Et l’unité concrète, imposée de fait par la tour de Babel à l’humanité, c’est – comme l’a bien vu le pape Benoît XVI – l’unité avant tout technique d’une seule langue et d’une seule culture qui domine le monde et la planète, pour arriver à manipuler le vivant, et à fabriquer l’homme lui-même, en se passant de Dieu, et en prenant sa place.

Or, que se passe-t-il à ce moment-là ? De nos jours nous le voyons et nous le sentons bien. Au moment-même où il n’y a jamais eu autant de communication entre les personnes, et autant de circulation d’information entre les réseaux, la communion et la compréhension mutuelle restent toujours aussi difficiles et aussi laborieuses. La haine en ligne, la violence et les horreurs ont plutôt pour effet d’attiser les conflits, au point, nous dit Benoît XVI, que les hommes en deviennent plus méfiants et plus agressifs, et que se comprendre les uns les autres paraît demander trop d’efforts, si bien qu’on se replie finalement sur ses cercles habituels et sur ses propres intérêts.

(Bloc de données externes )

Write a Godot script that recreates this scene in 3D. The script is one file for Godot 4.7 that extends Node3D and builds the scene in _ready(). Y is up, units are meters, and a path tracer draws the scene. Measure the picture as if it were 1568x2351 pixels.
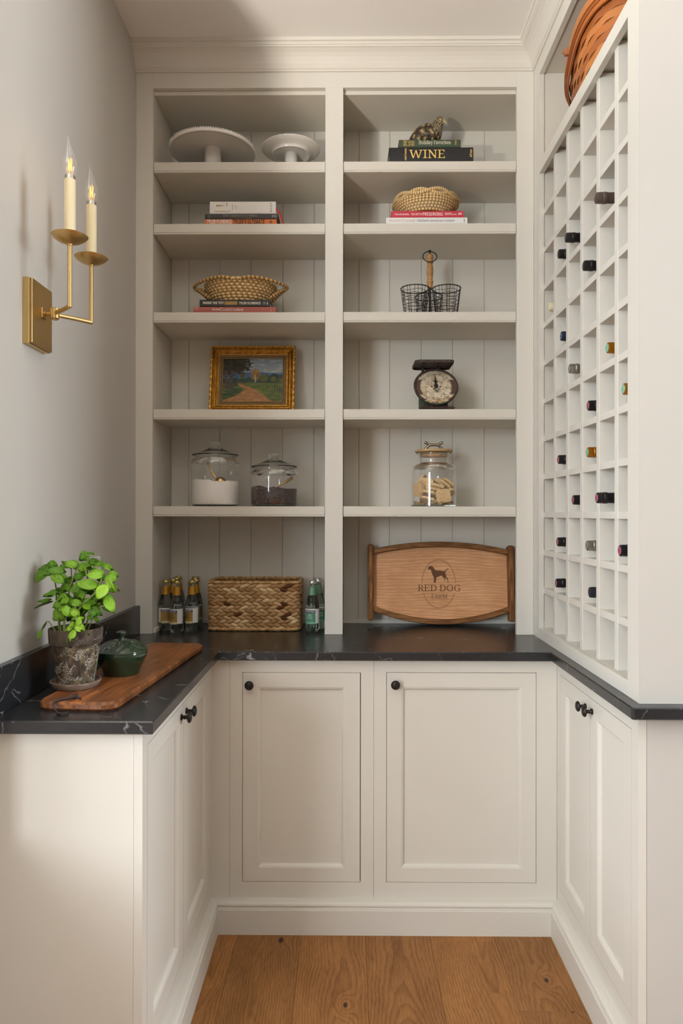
extends Node3D
# A pantry alcove: built-in shelves, wine rack, base cabinets under a black stone worktop. Floor at y = 0, metres.

var rng := RandomNumberGenerator.new()
var M := {}                      # materials
var taken := {}                  # names used under each parent
const UPLIGHT := 4.2  # energy of the added uplighter
const TOP := 0.914               # worktop height


# ---------------------------------------------------------------- geometry collector
class Geo:
	var v := PackedVector3Array()
	var n := PackedVector3Array()
	var uv := PackedVector2Array()
	var c := PackedColorArray()
	var ix := PackedInt32Array()
	var col := Color.WHITE
	var xf := Transform3D.IDENTITY
	var us := Vector2.ONE
	var uo := Vector2.ZERO
	var swap := false

	func pt(p: Vector3, nn: Vector3, t = null) -> int:
		var q: Vector2
		if t != null:
			q = t
		else:
			var a := nn.abs()
			q = Vector2(p.z, p.y) if a.x >= a.y and a.x >= a.z else (Vector2(p.x, p.z) if a.y >= a.z else Vector2(p.x, p.y))
			if swap:
				q = Vector2(q.y, q.x)
			q = q * us + uo
		v.append(xf * p)
		n.append((xf.basis * nn).normalized())
		uv.append(q)
		c.append(col)
		return v.size() - 1

	func tri(a: int, b: int, d: int) -> void:
		var g := (v[b] - v[a]).cross(v[d] - v[a])
		if g.length_squared() < 1e-18:
			return
		if g.dot(n[a] + n[b] + n[d]) > 0.0:
			ix.append(a); ix.append(d); ix.append(b)
		else:
			ix.append(a); ix.append(b); ix.append(d)

	func quad(a: int, b: int, d: int, e: int) -> void:
		tri(a, b, d)
		tri(a, d, e)

	func face(p: Array, nn: Vector3) -> void:
		var k := []
		for x in p:
			k.append(pt(x, nn))
		for i in range(1, k.size() - 1):
			tri(k[0], k[i], k[i + 1])

	func box(ce: Vector3, size: Vector3, b := 0.0) -> void:
		var h := size * 0.5
		b = minf(b, minf(h.x, minf(h.y, h.z)) * 0.9)
		for ax in 3:
			var a1 := (ax + 1) % 3
			var a2 := (ax + 2) % 3
			for s: float in [-1.0, 1.0]:
				var nn := Vector3.ZERO
				nn[ax] = s
				var ps := []
				for q in [[-1.0, -1.0], [1.0, -1.0], [1.0, 1.0], [-1.0, 1.0]]:
					var p := ce
					p[ax] += s * h[ax]
					p[a1] += q[0] * (h[a1] - b)
					p[a2] += q[1] * (h[a2] - b)
					ps.append(p)
				face(ps, nn)
				if b > 0.0:
					for s2: float in [-1.0, 1.0]:          # chamfer between +-ax and +-a1
						var n2 := Vector3.ZERO
						n2[ax] = s
						n2[a1] = s2
						n2 = n2.normalized()
						var es := []
						for q in [[0, -1.0], [0, 1.0], [1, 1.0], [1, -1.0]]:
							var p := ce
							p[ax] += s * (h[ax] - (b if q[0] == 1 else 0.0))
							p[a1] += s2 * (h[a1] - (b if q[0] == 0 else 0.0))
							p[a2] += q[1] * (h[a2] - b)
							es.append(p)
						face(es, n2)
		if b > 0.0:
			for sx: float in [-1.0, 1.0]:
				for sy: float in [-1.0, 1.0]:
					for sz: float in [-1.0, 1.0]:
						var sg := Vector3(sx, sy, sz)
						var cs := []
						for k in 3:
							var p := ce + sg * (h - Vector3(b, b, b))
							p[k] += sg[k] * b
							cs.append(p)
						face(cs, sg.normalized())

	func span(a: Vector3, b: Vector3, bev := 0.0) -> void:   # a box between two corners
		box((a + b) * 0.5, (b - a).abs(), bev)

	# profile of (radius, height) turned round the y axis; both ends may lie on the axis
	func lathe(prof: Array, seg := 32, crease := 40.0, from := 0.0, to := TAU, flip := false) -> void:
		var m := prof.size()
		var sn := []
		for i in m - 1:
			var d: Vector2 = prof[i + 1] - prof[i]
			var q := Vector2(d.y, -d.x).normalized()
			sn.append(-q if flip else q)
		var total := 0.0
		for i in m - 1:
			total += (prof[i + 1] - prof[i]).length()
		var done := 0.0
		for i in m - 1:
			var na: Vector2 = sn[i]
			var nb: Vector2 = sn[i]
			if i > 0 and absf(sn[i].angle_to(sn[i - 1])) < deg_to_rad(crease):
				na = (sn[i] + sn[i - 1]).normalized()
			if i < m - 2 and absf(sn[i].angle_to(sn[i + 1])) < deg_to_rad(crease):
				nb = (sn[i] + sn[i + 1]).normalized()
			var len: float = (prof[i + 1] - prof[i]).length()
			var base := v.size()
			for k in seg + 1:
				var a := lerpf(from, to, float(k) / seg)
				var ca := cos(a)
				var sa := sin(a)
				var u := float(k) / seg
				pt(Vector3(prof[i].x * ca, prof[i].y, prof[i].x * sa), Vector3(na.x * ca, na.y, na.x * sa), Vector2(u, done / total) * us + uo)
				pt(Vector3(prof[i + 1].x * ca, prof[i + 1].y, prof[i + 1].x * sa), Vector3(nb.x * ca, nb.y, nb.x * sa), Vector2(u, (done + len) / total) * us + uo)
			for k in seg:
				var o := base + k * 2
				quad(o, o + 1, o + 3, o + 2)
			done += len

	# a round rod along a path; radius may be one number or one per point; colours likewise
	func tube(path: Array, rad, seg := 8, closed := false, cols = null, squash := 1.0, upv := Vector3.ZERO) -> void:
		var m := path.size()
		var prev := Vector3.ZERO
		var rings := []
		var along := 0.0
		for i in (m + 1 if closed else m):
			var j := i % m
			var p: Vector3 = path[j]
			var t: Vector3
			if closed:
				t = (path[(j + 1) % m] - path[(j + m - 1) % m]).normalized()
			else:
				t = (path[mini(j + 1, m - 1)] - path[maxi(j - 1, 0)]).normalized()
			var side: Vector3
			if upv != Vector3.ZERO:
				side = t.cross(upv).normalized()
			elif prev == Vector3.ZERO:
				side = t.cross(Vector3.UP if absf(t.y) < 0.9 else Vector3.RIGHT).normalized()
			else:
				side = (prev - t * prev.dot(t)).normalized()
			prev = side
			var up := side.cross(t).normalized()
			var r: float = rad[j] if rad is Array else rad
			if i > 0:
				along += (p - path[(j + m - 1) % m]).length()
			if cols != null:
				col = cols[j]
			var ring := []
			for k in seg + 1:
				var a := TAU * k / seg
				var nn := side * cos(a) + up * sin(a)
				ring.append(pt(p + (side * cos(a) * squash + up * sin(a)) * r, nn, Vector2(float(k) / seg, along) * us + uo))
			rings.append(ring)
		for i in rings.size() - 1:
			for k in seg:
				quad(rings[i][k], rings[i][k + 1], rings[i + 1][k + 1], rings[i + 1][k])
		if not closed:
			for e in 2:
				var i := 0 if e == 0 else m - 1
				var r: float = rad[i] if rad is Array else rad
				if r > 1e-4:
					var t: Vector3 = (path[0] - path[1]).normalized() if e == 0 else (path[m - 1] - path[m - 2]).normalized()
					var ce := pt(path[i], t)
					var ring = rings[i]
					var loop := []
					for k in seg:
						v.append(v[ring[k]]); n.append((xf.basis * t).normalized()); uv.append(uv[ring[k]]); c.append(col)
						loop.append(v.size() - 1)
					for k in seg:
						tri(ce, loop[k], loop[(k + 1) % seg])

	# a polygon profile (x to the side, y up) carried along a path with sharp corners
	func sweep(prof: Array, path: Array, up := Vector3.UP, closed := false, caps := true) -> void:
		var m := path.size()
		var pm := prof.size()
		var fr := []
		for i in m:
			var a: Vector3
			var b: Vector3
			if closed:
				a = (path[i] - path[(i + m - 1) % m]).normalized()
				b = (path[(i + 1) % m] - path[i]).normalized()
			else:
				a = (path[i] - path[maxi(i - 1, 0)]).normalized() if i > 0 else (path[1] - path[0]).normalized()
				b = (path[mini(i + 1, m - 1)] - path[i]).normalized() if i < m - 1 else a
			var sa := a.cross(up).normalized()
			var sb := b.cross(up).normalized()
			var s := (sa + sb).normalized()
			s /= maxf(0.3, s.dot(sa))
			fr.append([path[i], s, sa, sb])
		var last := m if closed else m - 1
		for i in last:
			var f0 = fr[i]
			var f1 = fr[(i + 1) % m]
			var sd: Vector3 = f0[3]
			for k in pm:
				var p0: Vector2 = prof[k]
				var p1: Vector2 = prof[(k + 1) % pm]
				var d := p1 - p0
				var nn: Vector3 = (sd * d.y - up * d.x).normalized()
				face([f0[0] + f0[1] * p0.x + up * p0.y, f0[0] + f0[1] * p1.x + up * p1.y, f1[0] + f1[1] * p1.x + up * p1.y, f1[0] + f1[1] * p0.x + up * p0.y], nn)
		if caps and not closed:
			for e in 2:
				var f = fr[0] if e == 0 else fr[m - 1]
				var t: Vector3 = (path[0] - path[1]).normalized() if e == 0 else (path[m - 1] - path[m - 2]).normalized()
				var pv := PackedVector2Array(prof)
				var tr := Geometry2D.triangulate_polygon(pv)
				var base := v.size()
				for p in pv:
					pt(f[0] + f[1] * p.x + up * p.y, t)
				for q in range(0, tr.size(), 3):
					tri(base + tr[q], base + tr[q + 1], base + tr[q + 2])

	# flat outline in x, y given a thickness along z from z0 to z1
	func prism(poly: Array, z0: float, z1: float, smooth := false) -> void:
		var pv := PackedVector2Array(poly)
		if Geometry2D.is_polygon_clockwise(pv):
			pv.reverse()
		var m := pv.size()
		var tr := Geometry2D.triangulate_polygon(pv)
		for s in 2:
			var z := z0 if s == 0 else z1
			var nn := Vector3(0, 0, signf(z - (z0 + z1) * 0.5))
			var base := v.size()
			for p in pv:
				pt(Vector3(p.x, p.y, z), nn)
			for q in range(0, tr.size(), 3):
				tri(base + tr[q], base + tr[q + 1], base + tr[q + 2])
		for k in m:
			var a := pv[k]
			var b := pv[(k + 1) % m]
			var d := (b - a).normalized()
			var e := Vector3(d.y, -d.x, 0)
			var na := e
			var nb := e
			if smooth:
				var dp := (a - pv[(k + m - 1) % m]).normalized()
				var dn := (pv[(k + 2) % m] - b).normalized()
				if dp.dot(d) > 0.7:
					na = (e + Vector3(dp.y, -dp.x, 0)).normalized()
				if dn.dot(d) > 0.7:
					nb = (e + Vector3(dn.y, -dn.x, 0)).normalized()
			quad(pt(Vector3(a.x, a.y, z0), na), pt(Vector3(b.x, b.y, z0), nb), pt(Vector3(b.x, b.y, z1), nb), pt(Vector3(a.x, a.y, z1), na))

	# plan outline (x, z) made into a slab from y0 to y1 with eased edges
	func slab(poly: Array, y0: float, y1: float, b: float) -> void:
		var pv := PackedVector2Array(poly)
		if Geometry2D.is_polygon_clockwise(pv):
			pv.reverse()
		var m := pv.size()
		var inn := PackedVector2Array()
		var sn := []
		for k in m:
			var d := (pv[(k + 1) % m] - pv[k]).normalized()
			sn.append(Vector2(d.y, -d.x))
		for k in m:
			var a: Vector2 = sn[(k + m - 1) % m]
			var d: Vector2 = sn[k]
			var s := (a + d).normalized()
			inn.append(pv[k] - s * (b / maxf(0.3, s.dot(a))))
		var tr := Geometry2D.triangulate_polygon(inn)
		for s in 2:
			var base := v.size()
			for p in inn:
				pt(Vector3(p.x, y0 if s == 0 else y1, p.y), Vector3.DOWN if s == 0 else Vector3.UP)
			for q in range(0, tr.size(), 3):
				tri(base + tr[q], base + tr[q + 1], base + tr[q + 2])
		for k in m:
			var j := (k + 1) % m
			var e: Vector2 = sn[k]
			var en := Vector3(e.x, 0, e.y)
			face([Vector3(pv[k].x, y0 + b, pv[k].y), Vector3(pv[j].x, y0 + b, pv[j].y), Vector3(pv[j].x, y1 - b, pv[j].y), Vector3(pv[k].x, y1 - b, pv[k].y)], en)
			face([Vector3(pv[k].x, y1 - b, pv[k].y), Vector3(pv[j].x, y1 - b, pv[j].y), Vector3(inn[j].x, y1, inn[j].y), Vector3(inn[k].x, y1, inn[k].y)], (en + Vector3.UP).normalized())
			face([Vector3(pv[k].x, y0 + b, pv[k].y), Vector3(pv[j].x, y0 + b, pv[j].y), Vector3(inn[j].x, y0, inn[j].y), Vector3(inn[k].x, y0, inn[k].y)], (en - Vector3.UP).normalized())

	func ball(ce: Vector3, r: Vector3, seg := 12, rows := 8) -> void:
		var base := v.size()
		for i in rows + 1:
			var la := PI * (float(i) / rows - 0.5)
			for k in seg + 1:
				var a := TAU * k / seg
				var u := Vector3(cos(la) * cos(a), sin(la), cos(la) * sin(a))
				pt(ce + u * r, (u / r).normalized(), Vector2(float(k) / seg, float(i) / rows))
		for i in rows:
			for k in seg:
				var o := base + i * (seg + 1) + k
				quad(o, o + 1, o + seg + 2, o + seg + 1)

	# lettering fitted into a rectangle of the x, y plane, its face at z
	func text(s: String, font: Font, x0: float, y0: float, x1: float, y1: float, z: float, depth := 0.0006, bend := 0.0, italic := 0.0) -> void:
		var tm := TextMesh.new()
		tm.text = s
		tm.font = font
		tm.font_size = 48
		tm.pixel_size = 0.01
		tm.depth = 0.05
		tm.curve_step = 2.0
		var ar := tm.get_mesh_arrays()
		if ar.is_empty():
			return
		var vs: PackedVector3Array = ar[Mesh.ARRAY_VERTEX]
		var ns: PackedVector3Array = ar[Mesh.ARRAY_NORMAL]
		var ids = ar[Mesh.ARRAY_INDEX]
		var lo := Vector3(1e9, 1e9, 1e9)
		var hi := -lo
		for p in vs:
			lo = lo.min(p)
			hi = hi.max(p)
		var k := (hi - lo).max(Vector3(1e-6, 1e-6, 1e-6))
		var base := v.size()
		for i in vs.size():
			var q := (vs[i] - lo) / k
			var p := Vector3(lerpf(x0, x1, q.x), lerpf(y0, y1, q.y), z + depth * q.z)
			p.x += italic * (p.y - y0)
			var nn := ns[i]
			if bend > 0.0:
				var a := p.x / bend
				nn = Vector3(nn.x * cos(a) + nn.z * sin(a), nn.y, nn.z * cos(a) - nn.x * sin(a))
				p = Vector3((bend + p.z) * sin(a), p.y, (bend + p.z) * cos(a))
			pt(p, nn, Vector2.ZERO)
		if ids == null or ids.size() == 0:
			for i in range(0, vs.size(), 3):
				tri(base + i, base + i + 1, base + i + 2)
		else:
			for i in range(0, ids.size(), 3):
				tri(base + ids[i], base + ids[i + 1], base + ids[i + 2])

	func mesh(mat: Material) -> ArrayMesh:
		var a := []
		a.resize(Mesh.ARRAY_MAX)
		a[Mesh.ARRAY_VERTEX] = v
		a[Mesh.ARRAY_NORMAL] = n
		a[Mesh.ARRAY_TEX_UV] = uv
		a[Mesh.ARRAY_COLOR] = c
		a[Mesh.ARRAY_INDEX] = ix
		var am := ArrayMesh.new()
		am.add_surface_from_arrays(Mesh.PRIMITIVE_TRIANGLES, a)
		am.surface_set_material(0, mat)
		return am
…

Et le monde, plus connecté que jamais, accouche, en réalité, d’un monde plus éclaté que jamais. C’est cela, le phénomène de Babel où l’on se brouille et ne se comprend plus. Comme au début de la Bible, quand les hommes s’enivrent de leur propre puissance, au point de ne plus vouloir dépendre de Dieu, quand ils s’imaginent qu’ils ont enfin les moyens de tout définir et de tout reconstruire, y compris l’humain lui-même, alors arrive un certain moment où leur unification technologique autour d’une même langue et d’une culture dominante se retourne contre leur communion.

Et leur entente mutuelle se brouille et se brise en de multiples parties qui ne se comprennent plus parce que leurs intérêts sont devenus divergents et qu’ils ne parlent plus le même langage.

C’est cet éclatement de Babel, c’est ce brouillage malgré les unités apparentes et les connexions mondialisées, c’est cette incompréhension qui est symbolisée par les langues étrangères de la Pentecôte, et par les barrières insurmontables que ces langues peuvent représenter quand la communion n’existe plus.

Et c’est sur cet arrière-fond du langage où l’on ne se comprend plus que l’Esprit de la Pentecôte est venu comme un feu guérisseur qui réunifie les esprits et les langues dans la louange de Dieu, en respectant leurs différences, en faisant même de leurs différences une richesse, et en renouvelant la face de la terre.

L’Esprit-Saint est descendu comme un feu qui ne détruit pas ce qu’il touche, mais qui embrase les réalités humaines, pour qu’elles donnent le meilleur d’elles-mêmes. L’Esprit du Christ ressuscité a rempli les cœurs pour les purifier de la logique de Babel qui est la logique de l’avoir et de l’intérêt, de la concurrence et de la domination. Telle est l’œuvre de l’Esprit-Saint dont le Christ a dit dans l’évangile qu’il est le Défenseur, c’est-à-dire celui qui nous protège de nos instincts démesurés qui ne conduisent qu’à la guerre.

Frères et Sœurs, nous ne sommes pas un peuple d’individus asservis peu à peu à la puissance de Babel et à la domination de la pensée unique et de son projet d’une humanité future immortelle et athée. Nous sommes une grande assemblée d’hommes et de femmes libres qui viennent de tous les horizons, qui répondent librement aux impulsions de l’Esprit-Saint, et qui s’attachent à bâtir dans la foi et dans l’espérance la civilisation de l’amour, avec ce qu’elle contient déjà d’éternité.

Alors, quelles que soient nos faiblesses et nos imperfections, peut-être même aussi nos fautes, n’ayons pas peur, et soyons heureux de pouvoir dire à nos contemporains, dans la douceur et le respect, combien la joie est grande quand on accueille l’Esprit de Dieu, et combien la communion des cœurs est belle quand on partage humblement la paix qu’il donne, et qu’il apporte à notre monde. Amen.